Ségolène Royal, avec ses 25%, n'a pas non plus dit son dernier mot. La patronne de la région Poiteau-Charente a du mérite : avoir bataillé contre les éléphants du parti, et en être sortie adoubée, surtout que c'est la première fois, du reste, que le champion du PS n'est pas un ancien secrétaire, même si c'est tout comme, avec son mari qui occupe cette fonction. Mathématiquement donc, elle a obligé Sarkozy à concéder un ballotage favorable, et c'est bon pour le moral de cette femme qui, véritablement, a désormais fait son trou au PS.
De ce fait, les deux semaines qui nous séparent de ce second round seront celles de tous les calculs, supputations, promesses et alliances de toute nature.
On peut ainsi conjecturer que l'ensemble des "petits" candidats de la gauche pourraient miser sur Ségo et lui faire bénéficier de leurs voix, qui, totalisées, caracolent autour de 30%. Encore faut-il que tous le fassent et que les électeurs suivent.

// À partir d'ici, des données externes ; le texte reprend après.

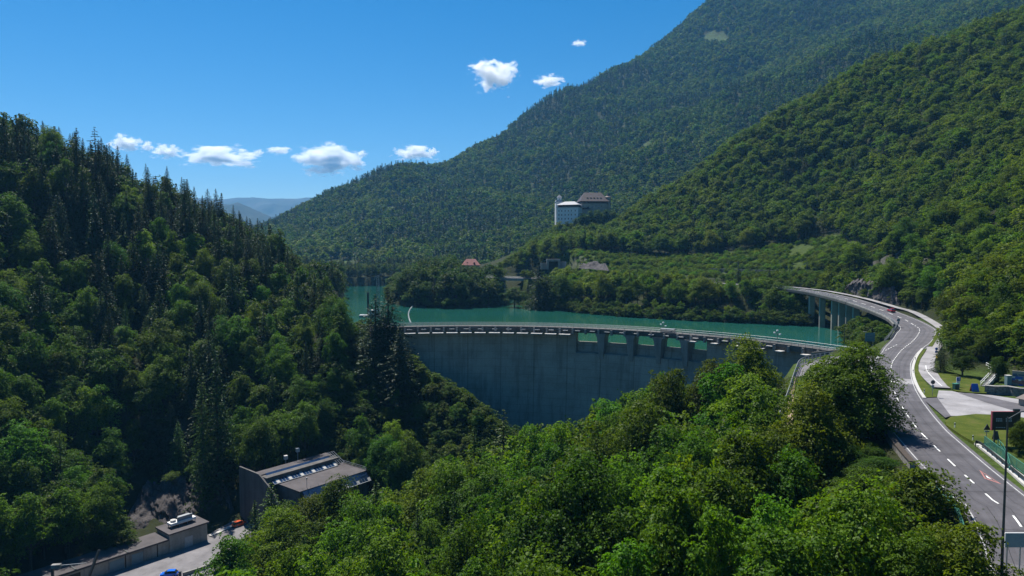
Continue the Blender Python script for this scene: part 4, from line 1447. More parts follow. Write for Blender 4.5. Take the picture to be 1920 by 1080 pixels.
for k, (nm, mt) in enumerate((("blue_patch", 'bluesign'), ("red_patch", 'posteredge'), ("pale_patch", 'white'), ("dark_patch", 'bluepanel'), ("ochre_patch", 'beige'), ("red_patch", 'redpaint'), ("blue_patch", 'bluesign'))):
    mb = MB()
    for q in range(5):
        u_ = rg.uniform(.03, .9) * Lm - Lm / 2
        w_ = rg.uniform(.5, 1.4)
        mb.box((cm[0] + u_ * math.cos(rzm) + math.sin(rzm) * (.16 + k * .006), cm[1] + u_ * math.sin(rzm) - math.cos(rzm) * (.16 + k * .006), cm[2] - .6 + (k % 4) * .75 + rg.uniform(0, .4)), (w_, .01, rg.uniform(.3, .8)), rzm)
    part(mb, nm, M[mt], mu)
p = np.array(at(1890, 716, 150)); t = thing("utility_cabinet", "pale green utility cabinet left of the mural wall", "cabinet", p)
mb = MB(); mb.box(p + [0, 0, -1.2], (1.0, .9, 2.6)); part(mb, "cabinet_body", M['signback'], t); mb = MB(); mb.box(p + [0, 0, 1.4], (1.1, 1.0, .1)); part(mb, "cabinet_roof", M['pale'], t)
rf = thing("shed", "brown tiled shed roof corner at the right frame edge", "shed", onz(1925, 760, 5))
p = onz(1940, 762, 5)
mb = MB(); mb.box(p, (4, 3.4, 1.4), .4); part(mb, "shed_wall", M['beige'], rf)
mb = MB(); mb.box(p + [0, 0, 1.4], (4.8, 4.2, 1.3), .4, 0, .35); part(mb, "roof", M['brownroof'], rf)

# ================================================================== YARD AND POWERHOUSE
F0 = onz(389, 1012.5, -47); F1 = onz(198, 1078, -47)
ud = (F1 - F0); ud[2] = 0; ud /= np.linalg.norm(ud)                  # along the front, towards the camera
vd = np.array([ud[1], -ud[0], 0.0])                                   # to the back
if vd[0] > 0: vd = -vd
lb_ = thing("garage_building", "long low concrete garage building with a flat roof on the yard", "building", F0)


def blk(mb, u0, u1, v0, v1, z0, z1):
    P_ = [F0 + ud * u + vd * v for u, v in ((u0, v0), (u1, v0), (u1, v1), (u0, v1))]
    mb.poly([(p_[0], p_[1], z1) for p_ in P_], z1 - z0)


uS = 10.5
mb = MB(); blk(mb, 0, uS, 0, 7.2, -48, -42.1); part(mb, "tall_wing", M['palewall'], lb_)
mb = MB(); blk(mb, uS + .01, 46, .25, 7.0, -48, -43.5); part(mb, "low_wing", M['palewall'], lb_)
mb = MB(); blk(mb, -.4, uS + .3, -.5, 7.6, -42.1, -41.7); part(mb, "tall_roof", M['gravelroof'], lb_)
mb = MB(); blk(mb, uS + .35, 46, -.35, 7.4, -43.5, -43.05); part(mb, "low_roof", M['gravelroof'], lb_)
for u in (21, 33):
    mb = MB(); blk(mb, u, u + .35, -.3, 7.2, -43.04, -42.9); part(mb, "roof_joint", M['darksteel'], lb_)
for u in (13.5, 17, 20.3, 21.5, 25.5, 31, 36, 40):
    mb = MB(); blk(mb, u, u + .22, .13, .26, -47, -43.5); part(mb, "pilaster", M['wood'] if u in (13.5, 21.5) else M['concrete'], lb_)
for u, m_, w_ in ((4.2, 'pale', 2.2), (17.3, 'signback', 2.8), (22, 'signback', 3.4), (32, 'wood', 3)):
    v_ = -.06 if u < uS else .18
    mb = MB(); blk(mb, u, u + w_, v_, v_ + .08, -47, -44.2); part(mb, "door", M[m_], lb_)
# cooler on the roof
ac = thing("roof_cooler", "white rooftop cooling unit on the tall end of the garage", "cooling unit", F0 + ud * 4.8 + vd * 3 + np.array([0, 0, 5.3]))
mb = MB(); blk(mb, 1.8, 8.8, 2.6, 4.9, -40.9, -40.3); part(mb, "casing", M['white'], ac)
mb = MB()
for u in (2, 4.2, 6.4, 8.5):
    for v in (2.8, 4.7):
        q = F0 + ud * u + vd * v; mb.bar((q[0], q[1], -41.7), (q[0], q[1], -40.9), .14)
part(mb, "legs", M['steel'], ac)
mb = MB(); blk(mb, 2.6, 6.8, 3.0, 3.4, -40.3, -39.2); blk(mb, 3.0, 6.2, 3.4, 4.4, -39.7, -39.3); part(mb, "pipework", M['steel'], ac)
for u in (3.2, 5.4, 7.6):
    q = F0 + ud * u + vd * 3.9; mb = MB(); mb.tube([(q[0], q[1], -40.3), (q[0], q[1], -39.75)], .75, 14); part(mb, "fan", M['pale'], ac)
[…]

Le beau rôle, incontestablement, revient à François Bayrou qui est la 3e force politique de l'Hexagone. Heureux, il peut l'être, lui, l'outsider de cette présidentielle, qui, quoiqu'on dise, avec ses 18%, a fait un peu voler en éclats les vieux clivages droite/gauche ; même si le modèle des grandes coalitions politiques à l'allemande (droite) ou à l'italienne (gauche), qu'il veut instaurer en France, ne sera pas pour cette fois-ci. La grande question est donc de savoir si le Bearnais va s'allier à Ségolène Royal ou continuer à faire des UDF les éternels supplétifs de l'UMP. Mais, comme le disait Mitterrand, "être du centre ne signifie pas être le centre", et le patron de l'UDF a intérêt, gonflé qu'il est par ce score, à bien manœuvrer pour capitaliser les dividendes qu'on peut tirer d'un tel résultat. Et déjà, on subodore qu'il maintient un faux suspense, car il ira avec Sarko, dès maintenant sur la voie Royale vers le château (?), question de grappiller quelques strapontins ministériels. De toute façon en politique, ce sont toujours les intérêts qui déterminent les décisions, et l'homme qui a vaincu son bégaiement le sait bien.